Assyrian Inscription Near Western Wall Points to Judah’s Tax Trouble
The sealing – a rare evidence of written communication between the king of Assyria and the king of Judah. (Eliyahu Yannai/City of David Foundation)

Assyrian Inscription Near Western Wall Points to Judah’s Tax Trouble

Archaeologists from the Israel Antiquities Authority (IAA), working with the City of David Foundation, say they have found a First Temple–period Assyrian cuneiform inscription near Jerusalem’s Western Wall that likely records a tax dispute involving the Kingdom of Judah. The thumb-size pottery sherd, written in Akkadian and dated to roughly 2,700 years ago, was recovered through wet sifting in Emek Tzurim National Park and will be unveiled Thursday at the “New Discoveries in Jerusalem and Environs” conference in Jerusalem. Researchers argue the text refers to a payment deadline and a royal courier—evidence, they say, of formal Assyrian correspondence to Judah during the era of Assyrian dominance.

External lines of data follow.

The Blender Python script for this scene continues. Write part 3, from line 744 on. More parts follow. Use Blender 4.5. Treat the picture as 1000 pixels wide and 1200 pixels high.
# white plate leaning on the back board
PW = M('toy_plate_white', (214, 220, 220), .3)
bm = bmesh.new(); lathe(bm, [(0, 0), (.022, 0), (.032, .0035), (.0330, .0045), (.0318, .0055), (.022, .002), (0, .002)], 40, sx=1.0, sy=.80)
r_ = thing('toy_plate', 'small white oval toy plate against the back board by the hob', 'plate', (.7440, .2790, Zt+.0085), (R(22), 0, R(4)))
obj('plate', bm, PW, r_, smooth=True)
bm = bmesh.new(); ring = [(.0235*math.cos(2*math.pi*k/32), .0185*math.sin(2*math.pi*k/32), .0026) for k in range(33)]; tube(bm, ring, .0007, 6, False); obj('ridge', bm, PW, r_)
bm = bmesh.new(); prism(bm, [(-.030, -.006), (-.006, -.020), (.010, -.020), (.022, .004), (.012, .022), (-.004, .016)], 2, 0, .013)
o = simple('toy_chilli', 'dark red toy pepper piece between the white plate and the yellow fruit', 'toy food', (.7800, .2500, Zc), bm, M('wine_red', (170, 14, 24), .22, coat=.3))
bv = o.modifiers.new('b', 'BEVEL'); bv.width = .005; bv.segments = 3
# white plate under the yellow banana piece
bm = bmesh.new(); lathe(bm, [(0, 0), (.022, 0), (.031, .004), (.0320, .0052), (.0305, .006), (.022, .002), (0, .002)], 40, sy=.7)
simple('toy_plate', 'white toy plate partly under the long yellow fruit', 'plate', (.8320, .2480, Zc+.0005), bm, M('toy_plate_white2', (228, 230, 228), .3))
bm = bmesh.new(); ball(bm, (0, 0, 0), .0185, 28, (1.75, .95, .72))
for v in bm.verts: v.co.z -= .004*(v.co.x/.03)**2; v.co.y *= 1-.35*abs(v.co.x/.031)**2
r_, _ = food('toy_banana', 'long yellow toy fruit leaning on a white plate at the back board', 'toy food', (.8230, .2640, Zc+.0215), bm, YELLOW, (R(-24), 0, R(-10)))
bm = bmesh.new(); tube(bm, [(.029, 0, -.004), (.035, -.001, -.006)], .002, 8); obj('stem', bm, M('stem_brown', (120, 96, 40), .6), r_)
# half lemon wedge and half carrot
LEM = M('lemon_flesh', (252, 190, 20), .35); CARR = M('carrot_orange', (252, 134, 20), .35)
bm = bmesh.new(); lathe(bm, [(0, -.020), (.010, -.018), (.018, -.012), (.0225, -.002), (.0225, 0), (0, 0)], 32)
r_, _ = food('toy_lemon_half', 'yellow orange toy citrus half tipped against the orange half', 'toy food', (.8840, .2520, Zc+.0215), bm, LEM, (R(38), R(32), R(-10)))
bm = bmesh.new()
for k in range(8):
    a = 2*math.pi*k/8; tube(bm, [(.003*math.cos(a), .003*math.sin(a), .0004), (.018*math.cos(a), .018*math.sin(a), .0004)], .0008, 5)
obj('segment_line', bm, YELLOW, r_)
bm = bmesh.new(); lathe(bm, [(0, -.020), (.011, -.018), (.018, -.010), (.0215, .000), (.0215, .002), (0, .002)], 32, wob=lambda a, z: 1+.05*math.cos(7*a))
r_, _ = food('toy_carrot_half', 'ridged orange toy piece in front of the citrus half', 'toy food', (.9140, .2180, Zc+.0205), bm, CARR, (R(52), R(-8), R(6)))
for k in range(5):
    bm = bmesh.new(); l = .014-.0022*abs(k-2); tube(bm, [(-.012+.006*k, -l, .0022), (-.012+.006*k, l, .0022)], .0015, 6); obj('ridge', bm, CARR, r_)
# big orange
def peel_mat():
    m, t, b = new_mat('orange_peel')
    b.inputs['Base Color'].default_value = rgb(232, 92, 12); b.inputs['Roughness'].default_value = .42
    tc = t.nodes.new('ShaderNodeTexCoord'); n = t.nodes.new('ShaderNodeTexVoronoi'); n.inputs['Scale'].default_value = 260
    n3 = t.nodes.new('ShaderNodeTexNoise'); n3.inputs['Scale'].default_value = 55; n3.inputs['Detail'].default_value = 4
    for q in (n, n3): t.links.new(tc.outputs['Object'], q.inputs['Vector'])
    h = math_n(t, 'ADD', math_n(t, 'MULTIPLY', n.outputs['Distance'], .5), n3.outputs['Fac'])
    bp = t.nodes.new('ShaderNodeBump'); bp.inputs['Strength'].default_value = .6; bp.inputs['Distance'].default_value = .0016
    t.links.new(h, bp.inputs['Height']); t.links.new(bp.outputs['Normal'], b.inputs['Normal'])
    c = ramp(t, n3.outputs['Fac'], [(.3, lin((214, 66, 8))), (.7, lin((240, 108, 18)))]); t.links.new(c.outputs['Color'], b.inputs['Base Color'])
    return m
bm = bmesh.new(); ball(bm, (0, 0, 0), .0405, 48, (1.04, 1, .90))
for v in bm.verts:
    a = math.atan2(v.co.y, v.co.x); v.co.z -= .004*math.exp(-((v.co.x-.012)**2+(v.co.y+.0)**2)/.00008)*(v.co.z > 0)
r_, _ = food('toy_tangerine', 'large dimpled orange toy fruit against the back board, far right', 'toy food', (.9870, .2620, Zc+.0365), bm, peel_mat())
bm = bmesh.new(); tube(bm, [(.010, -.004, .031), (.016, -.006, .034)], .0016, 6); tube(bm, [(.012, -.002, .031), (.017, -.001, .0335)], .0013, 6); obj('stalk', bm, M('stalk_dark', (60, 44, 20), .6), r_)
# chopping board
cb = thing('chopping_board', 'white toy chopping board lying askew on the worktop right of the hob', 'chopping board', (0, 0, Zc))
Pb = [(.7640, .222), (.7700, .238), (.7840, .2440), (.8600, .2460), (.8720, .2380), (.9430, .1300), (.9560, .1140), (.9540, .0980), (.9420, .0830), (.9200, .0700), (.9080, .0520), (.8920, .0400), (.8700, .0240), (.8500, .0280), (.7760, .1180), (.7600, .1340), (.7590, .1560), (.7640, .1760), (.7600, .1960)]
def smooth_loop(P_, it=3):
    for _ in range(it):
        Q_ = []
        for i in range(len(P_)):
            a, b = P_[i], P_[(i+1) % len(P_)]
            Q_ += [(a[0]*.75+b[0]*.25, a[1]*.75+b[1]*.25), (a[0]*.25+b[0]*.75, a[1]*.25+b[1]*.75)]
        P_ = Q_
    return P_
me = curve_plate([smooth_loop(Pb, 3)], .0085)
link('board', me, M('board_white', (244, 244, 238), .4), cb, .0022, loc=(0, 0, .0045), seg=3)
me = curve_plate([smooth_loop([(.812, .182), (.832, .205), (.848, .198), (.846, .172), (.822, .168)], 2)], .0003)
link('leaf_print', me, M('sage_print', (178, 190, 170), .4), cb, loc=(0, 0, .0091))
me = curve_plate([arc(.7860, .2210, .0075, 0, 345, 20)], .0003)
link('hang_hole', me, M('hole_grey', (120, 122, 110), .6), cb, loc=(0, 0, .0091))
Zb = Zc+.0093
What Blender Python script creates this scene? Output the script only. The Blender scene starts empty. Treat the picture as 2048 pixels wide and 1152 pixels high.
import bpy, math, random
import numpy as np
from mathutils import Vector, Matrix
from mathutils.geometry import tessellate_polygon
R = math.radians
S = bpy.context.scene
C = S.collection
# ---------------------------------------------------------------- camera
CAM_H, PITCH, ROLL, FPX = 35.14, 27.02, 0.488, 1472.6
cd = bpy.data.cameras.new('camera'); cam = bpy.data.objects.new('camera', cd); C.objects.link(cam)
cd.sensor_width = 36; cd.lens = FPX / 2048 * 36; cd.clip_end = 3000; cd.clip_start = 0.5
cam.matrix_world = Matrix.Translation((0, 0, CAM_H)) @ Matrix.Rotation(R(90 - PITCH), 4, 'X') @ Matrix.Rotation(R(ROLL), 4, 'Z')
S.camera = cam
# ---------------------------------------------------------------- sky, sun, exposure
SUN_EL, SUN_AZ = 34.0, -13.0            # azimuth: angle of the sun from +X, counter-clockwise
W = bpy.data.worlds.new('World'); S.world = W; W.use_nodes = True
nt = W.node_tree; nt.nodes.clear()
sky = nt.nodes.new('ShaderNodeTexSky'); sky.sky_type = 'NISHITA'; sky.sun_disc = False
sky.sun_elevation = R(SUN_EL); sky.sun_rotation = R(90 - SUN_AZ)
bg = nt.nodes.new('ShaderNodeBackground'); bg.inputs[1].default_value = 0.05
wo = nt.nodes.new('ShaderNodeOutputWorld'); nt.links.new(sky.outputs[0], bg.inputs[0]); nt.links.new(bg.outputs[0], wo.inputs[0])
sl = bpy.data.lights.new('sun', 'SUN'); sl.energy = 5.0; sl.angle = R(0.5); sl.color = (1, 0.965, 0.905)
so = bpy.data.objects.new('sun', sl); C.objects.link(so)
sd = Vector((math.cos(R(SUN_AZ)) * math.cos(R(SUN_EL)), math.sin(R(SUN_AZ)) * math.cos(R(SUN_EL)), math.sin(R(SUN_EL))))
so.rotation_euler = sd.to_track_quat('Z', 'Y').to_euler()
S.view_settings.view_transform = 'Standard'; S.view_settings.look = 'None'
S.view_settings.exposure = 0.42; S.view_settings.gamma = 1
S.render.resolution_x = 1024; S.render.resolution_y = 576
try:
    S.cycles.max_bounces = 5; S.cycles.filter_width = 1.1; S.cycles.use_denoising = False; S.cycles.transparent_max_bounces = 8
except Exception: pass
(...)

The piece was discovered in soil associated with a collapsed First Temple–period building on the Western Hill, one of the closest areas west of the Temple complex with in-situ remains of that age. The find points to an administrative quarter tied to high-ranking officials, according to the IAA team, and may align with the historical backdrop of Judah’s vassal status and episodes of resistance remembered from the reigns of Hezekiah, Manasseh, and early Josiah. Assyria’s court often sealed letters and dispatches with inscribed bullae; the team believes this fragment came from such a royal sealing.

Petrography suggests the piece was manufactured far from Jerusalem in the Assyrian heartland. According to Dr. Anat Cohen-Weinberger of the IAA, “ Petrographic analysis of the fragment’s composition revealed that the material from which it was made is entirely different from the local raw materials typically used to produce pottery, bullae, and clay documents in Jerusalem and the southern Levant. Moreover, the bulla’s mineral composition generally corresponds to the geology of the Tigris Basin region, where the central cities of the Assyrian kingdom were located, such as Nineveh, Ashur, or Nimrud/Kalḫu. A chemical analysis of the bulla’s composition is currently being conducted in collaboration with Dr. Yehudit Harlavan of the Geological Survey of Israel, to precisely determine its provenance.”

Israel’s Minister of Heritage Rabbi Amichai Eliyahu said the discovery is “impressive evidence of the city’s status as the capital of the Kingdom of Judah some 2,700 years ago, and of the depth of its ties with the Assyrian Empire just as described in the Bible.”